* **What is being asked**
Go through the data below line by line and count those containing the word "Write". Reply with the count only.

* **Source records**
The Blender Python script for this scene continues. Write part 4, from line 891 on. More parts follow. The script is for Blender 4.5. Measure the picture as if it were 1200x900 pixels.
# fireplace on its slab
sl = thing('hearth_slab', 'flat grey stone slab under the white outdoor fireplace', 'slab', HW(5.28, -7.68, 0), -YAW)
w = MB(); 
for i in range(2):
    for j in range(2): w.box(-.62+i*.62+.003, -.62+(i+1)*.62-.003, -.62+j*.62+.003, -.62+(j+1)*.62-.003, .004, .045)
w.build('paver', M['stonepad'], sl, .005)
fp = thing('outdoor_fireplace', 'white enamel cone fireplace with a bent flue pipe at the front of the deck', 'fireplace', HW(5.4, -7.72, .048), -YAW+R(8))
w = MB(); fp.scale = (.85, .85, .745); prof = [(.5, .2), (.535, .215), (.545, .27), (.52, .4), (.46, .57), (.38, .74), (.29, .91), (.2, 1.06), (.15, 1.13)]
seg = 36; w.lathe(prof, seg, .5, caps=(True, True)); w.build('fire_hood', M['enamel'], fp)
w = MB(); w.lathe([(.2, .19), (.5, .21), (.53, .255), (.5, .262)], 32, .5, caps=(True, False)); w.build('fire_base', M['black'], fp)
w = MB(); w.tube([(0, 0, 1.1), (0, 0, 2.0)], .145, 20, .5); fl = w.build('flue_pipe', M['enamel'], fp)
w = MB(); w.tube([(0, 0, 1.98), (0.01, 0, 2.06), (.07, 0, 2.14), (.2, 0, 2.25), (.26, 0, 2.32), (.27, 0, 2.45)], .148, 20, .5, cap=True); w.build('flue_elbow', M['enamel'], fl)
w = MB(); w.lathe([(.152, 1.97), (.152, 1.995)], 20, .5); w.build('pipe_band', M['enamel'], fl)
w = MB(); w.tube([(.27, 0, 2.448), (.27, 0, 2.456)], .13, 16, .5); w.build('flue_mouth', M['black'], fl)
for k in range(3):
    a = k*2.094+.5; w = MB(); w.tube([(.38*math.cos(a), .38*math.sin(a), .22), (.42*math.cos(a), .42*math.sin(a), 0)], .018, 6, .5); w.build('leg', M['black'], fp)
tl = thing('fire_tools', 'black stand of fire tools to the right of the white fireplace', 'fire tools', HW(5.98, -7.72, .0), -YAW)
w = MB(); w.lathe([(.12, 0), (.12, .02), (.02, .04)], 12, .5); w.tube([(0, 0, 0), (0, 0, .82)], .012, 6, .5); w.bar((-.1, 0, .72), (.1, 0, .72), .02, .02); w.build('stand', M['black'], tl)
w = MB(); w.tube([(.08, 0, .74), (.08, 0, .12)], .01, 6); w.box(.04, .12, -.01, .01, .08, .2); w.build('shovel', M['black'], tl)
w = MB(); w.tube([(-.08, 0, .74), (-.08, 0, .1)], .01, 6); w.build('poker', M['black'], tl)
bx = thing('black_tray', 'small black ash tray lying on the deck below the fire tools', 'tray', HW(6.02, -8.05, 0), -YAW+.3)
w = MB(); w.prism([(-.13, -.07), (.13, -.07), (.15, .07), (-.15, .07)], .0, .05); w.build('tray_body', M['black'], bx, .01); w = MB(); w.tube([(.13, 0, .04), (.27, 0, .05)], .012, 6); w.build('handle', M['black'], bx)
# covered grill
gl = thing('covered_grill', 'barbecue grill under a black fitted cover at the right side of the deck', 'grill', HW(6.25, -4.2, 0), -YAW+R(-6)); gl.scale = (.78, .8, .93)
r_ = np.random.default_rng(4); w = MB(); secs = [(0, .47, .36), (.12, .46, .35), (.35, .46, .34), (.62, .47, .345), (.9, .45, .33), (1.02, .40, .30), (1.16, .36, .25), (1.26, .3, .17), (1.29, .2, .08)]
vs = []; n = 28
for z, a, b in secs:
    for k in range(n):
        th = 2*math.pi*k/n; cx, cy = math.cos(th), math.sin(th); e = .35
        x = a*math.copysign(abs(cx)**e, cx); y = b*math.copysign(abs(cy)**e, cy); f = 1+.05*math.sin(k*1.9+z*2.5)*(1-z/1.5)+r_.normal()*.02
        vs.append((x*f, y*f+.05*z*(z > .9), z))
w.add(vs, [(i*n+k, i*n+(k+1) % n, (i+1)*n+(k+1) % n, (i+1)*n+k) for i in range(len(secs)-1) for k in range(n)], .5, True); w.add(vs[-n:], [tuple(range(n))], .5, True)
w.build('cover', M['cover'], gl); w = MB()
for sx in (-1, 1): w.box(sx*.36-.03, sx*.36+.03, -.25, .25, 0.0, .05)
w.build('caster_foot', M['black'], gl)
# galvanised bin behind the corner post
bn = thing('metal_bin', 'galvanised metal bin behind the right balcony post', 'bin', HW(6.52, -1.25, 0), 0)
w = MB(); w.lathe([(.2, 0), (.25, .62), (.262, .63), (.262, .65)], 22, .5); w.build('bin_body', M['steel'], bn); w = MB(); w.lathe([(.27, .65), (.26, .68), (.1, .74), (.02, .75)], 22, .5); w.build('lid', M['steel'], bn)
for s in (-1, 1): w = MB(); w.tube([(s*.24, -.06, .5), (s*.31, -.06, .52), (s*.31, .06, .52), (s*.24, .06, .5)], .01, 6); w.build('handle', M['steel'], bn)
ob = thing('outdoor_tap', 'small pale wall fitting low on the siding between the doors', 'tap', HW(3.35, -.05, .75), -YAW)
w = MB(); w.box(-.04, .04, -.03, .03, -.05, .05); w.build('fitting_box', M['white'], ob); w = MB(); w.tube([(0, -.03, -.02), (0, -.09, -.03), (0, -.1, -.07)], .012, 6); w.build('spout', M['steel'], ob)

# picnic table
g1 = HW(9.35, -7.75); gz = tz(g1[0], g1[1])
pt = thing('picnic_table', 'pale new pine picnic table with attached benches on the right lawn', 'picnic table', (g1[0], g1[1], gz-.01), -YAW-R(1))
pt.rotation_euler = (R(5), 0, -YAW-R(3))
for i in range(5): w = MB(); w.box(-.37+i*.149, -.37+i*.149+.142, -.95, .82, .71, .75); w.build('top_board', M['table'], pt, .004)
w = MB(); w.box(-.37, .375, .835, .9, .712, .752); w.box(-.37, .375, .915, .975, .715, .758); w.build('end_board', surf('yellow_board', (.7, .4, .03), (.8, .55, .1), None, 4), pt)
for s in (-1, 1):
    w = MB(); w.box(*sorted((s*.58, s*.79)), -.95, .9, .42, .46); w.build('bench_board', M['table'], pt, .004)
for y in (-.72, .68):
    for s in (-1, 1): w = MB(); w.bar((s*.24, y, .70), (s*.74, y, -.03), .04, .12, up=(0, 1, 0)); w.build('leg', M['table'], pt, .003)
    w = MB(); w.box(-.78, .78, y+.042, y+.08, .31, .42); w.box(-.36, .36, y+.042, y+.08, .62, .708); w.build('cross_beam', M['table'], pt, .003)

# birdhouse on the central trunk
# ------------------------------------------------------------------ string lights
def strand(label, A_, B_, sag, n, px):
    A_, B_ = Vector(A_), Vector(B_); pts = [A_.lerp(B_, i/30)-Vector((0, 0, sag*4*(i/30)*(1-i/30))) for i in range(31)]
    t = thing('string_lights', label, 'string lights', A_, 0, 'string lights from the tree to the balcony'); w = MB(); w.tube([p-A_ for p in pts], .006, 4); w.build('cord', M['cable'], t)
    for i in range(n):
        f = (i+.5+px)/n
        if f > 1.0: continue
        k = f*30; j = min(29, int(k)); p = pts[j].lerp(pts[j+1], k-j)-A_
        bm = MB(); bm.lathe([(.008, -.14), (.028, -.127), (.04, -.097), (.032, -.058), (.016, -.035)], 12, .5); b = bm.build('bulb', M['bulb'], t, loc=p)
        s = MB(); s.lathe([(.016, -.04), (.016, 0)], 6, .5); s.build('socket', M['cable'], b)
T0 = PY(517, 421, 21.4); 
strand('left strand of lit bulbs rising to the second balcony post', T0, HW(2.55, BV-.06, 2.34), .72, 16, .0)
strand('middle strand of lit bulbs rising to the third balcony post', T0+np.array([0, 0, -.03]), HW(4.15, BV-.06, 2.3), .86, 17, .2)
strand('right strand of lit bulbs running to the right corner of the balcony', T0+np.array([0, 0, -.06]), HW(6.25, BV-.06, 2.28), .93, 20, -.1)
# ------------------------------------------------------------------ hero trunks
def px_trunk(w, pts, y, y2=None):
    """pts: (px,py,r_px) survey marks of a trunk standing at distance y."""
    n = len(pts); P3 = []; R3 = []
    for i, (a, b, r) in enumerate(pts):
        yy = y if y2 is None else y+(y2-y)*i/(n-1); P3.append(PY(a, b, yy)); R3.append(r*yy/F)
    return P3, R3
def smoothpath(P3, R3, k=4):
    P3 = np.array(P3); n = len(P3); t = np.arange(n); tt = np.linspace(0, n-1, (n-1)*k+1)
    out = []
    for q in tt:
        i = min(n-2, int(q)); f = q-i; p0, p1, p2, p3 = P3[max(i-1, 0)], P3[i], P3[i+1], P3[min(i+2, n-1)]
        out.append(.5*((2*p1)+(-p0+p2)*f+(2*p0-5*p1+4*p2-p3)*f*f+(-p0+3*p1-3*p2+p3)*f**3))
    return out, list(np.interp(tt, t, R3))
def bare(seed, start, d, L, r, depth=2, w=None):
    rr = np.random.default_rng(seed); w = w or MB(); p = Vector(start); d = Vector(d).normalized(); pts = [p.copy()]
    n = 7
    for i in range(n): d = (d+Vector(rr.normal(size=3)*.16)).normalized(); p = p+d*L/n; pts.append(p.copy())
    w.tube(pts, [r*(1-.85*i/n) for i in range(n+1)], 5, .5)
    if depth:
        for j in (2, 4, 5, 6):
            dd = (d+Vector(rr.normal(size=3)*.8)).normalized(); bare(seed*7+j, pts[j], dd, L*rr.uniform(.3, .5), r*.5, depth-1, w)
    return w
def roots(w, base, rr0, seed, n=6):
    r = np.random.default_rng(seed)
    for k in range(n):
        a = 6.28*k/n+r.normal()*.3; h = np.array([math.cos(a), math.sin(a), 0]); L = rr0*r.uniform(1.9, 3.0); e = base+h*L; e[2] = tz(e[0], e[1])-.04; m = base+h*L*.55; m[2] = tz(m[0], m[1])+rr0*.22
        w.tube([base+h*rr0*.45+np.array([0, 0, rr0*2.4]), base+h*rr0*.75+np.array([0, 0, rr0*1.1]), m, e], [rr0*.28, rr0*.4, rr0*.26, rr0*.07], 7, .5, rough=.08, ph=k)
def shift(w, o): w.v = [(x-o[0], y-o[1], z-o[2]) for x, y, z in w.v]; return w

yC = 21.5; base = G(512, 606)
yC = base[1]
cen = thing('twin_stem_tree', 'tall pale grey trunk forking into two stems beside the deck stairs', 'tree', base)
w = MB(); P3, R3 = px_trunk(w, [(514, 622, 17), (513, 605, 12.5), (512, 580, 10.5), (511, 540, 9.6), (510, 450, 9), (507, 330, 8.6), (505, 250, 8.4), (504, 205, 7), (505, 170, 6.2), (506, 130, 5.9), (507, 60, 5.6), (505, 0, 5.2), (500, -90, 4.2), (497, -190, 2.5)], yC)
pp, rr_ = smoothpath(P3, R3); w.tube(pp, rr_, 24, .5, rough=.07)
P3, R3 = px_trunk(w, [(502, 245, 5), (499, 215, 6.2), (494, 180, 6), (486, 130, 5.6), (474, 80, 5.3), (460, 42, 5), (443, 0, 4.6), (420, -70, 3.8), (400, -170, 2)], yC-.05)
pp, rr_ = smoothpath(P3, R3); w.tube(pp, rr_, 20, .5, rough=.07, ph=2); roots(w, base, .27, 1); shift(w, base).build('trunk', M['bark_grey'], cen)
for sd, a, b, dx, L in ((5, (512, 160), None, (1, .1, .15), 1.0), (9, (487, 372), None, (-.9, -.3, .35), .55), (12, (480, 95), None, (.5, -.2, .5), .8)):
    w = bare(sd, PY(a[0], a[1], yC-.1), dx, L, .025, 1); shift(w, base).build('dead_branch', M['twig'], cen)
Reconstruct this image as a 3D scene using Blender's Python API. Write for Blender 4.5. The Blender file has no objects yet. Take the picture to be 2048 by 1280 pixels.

* **Written response**
2